JQ:What do you think about today’s rap?

EL: Its getting back to the party stuff as far as the subject matter, especially in the South. It’s a lot different now, I came up as a dancer but I go to these parties and the guys are too gangster to dance, they just stand around!!! The scene I came up in was fun. We went to the party, danced, got the girls and that was the end of the story. Today you gotta look hard, and act hard. You gotta stand by your 24 inch spinning rims. It s a whole different scene now. Im comfortable with the scene where they play Electro music, dance and have fun. That’s the kind of concerts I do.

JQ: What do you think of people blaming the West Coast for the violence in subject matter in rap?

EL : I disagree. The reason N.W.A was able to do what they did was because nothing was happening on the East Coast. It goes back and forth like that. First New York had it, then it went to the West , now the South is doing their thing.

JQ: Was that West Coast Pop Lock record (the one that Tupac based California love on) a big record on the West Coast?

EL: It was an underground rap record that probably didn’t sell too many. The guy who put it out was called Duffie. He was always somewhere trying to promote that record!! It never really did anything , but he was at every party and roller rink trying to promote it. When Tupac did his record he finally got his payday. I was glad to hear that.

JQ: Did y’all really listen to a lot of Zapp, Parliament , Ohio Players etc at house parties out there , or is that just something they put in the movies?

EL: That’s all we listened to! Before rap that was all we had was that funk! Ohio Players , Confunkshun , Zapp , Bill Summers & Summers Heat - hell yeah!!

JQ: How did you get the name Egyptian Lover?

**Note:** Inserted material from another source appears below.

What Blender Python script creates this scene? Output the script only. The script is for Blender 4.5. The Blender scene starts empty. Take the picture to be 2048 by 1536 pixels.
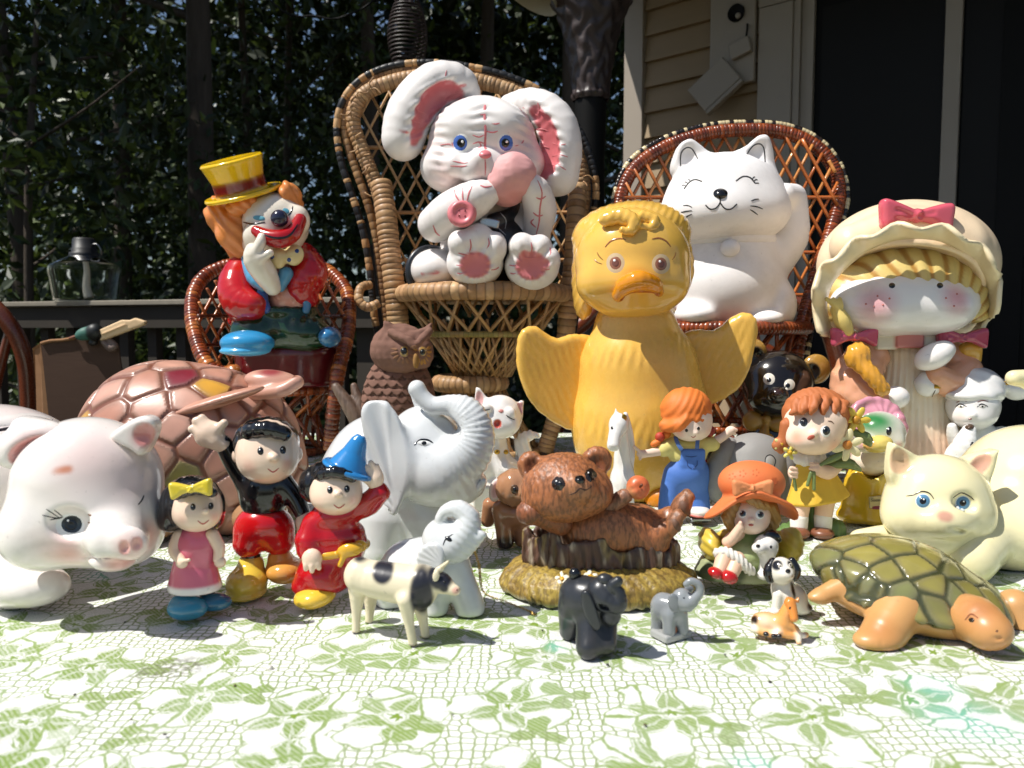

EL: That goes back way before the Djing or records or anything. We used to wear these black jackets , and everyone put there lil gangster name on the back. People would put Poppin' Dave, Sir Broadway or whatever. I put Egyptian Lover on mine, and it was a combination of Rudolph Valentino and King Tut. King Tut was a young king of his own empire , and Rudolph Valentino made all the women love him.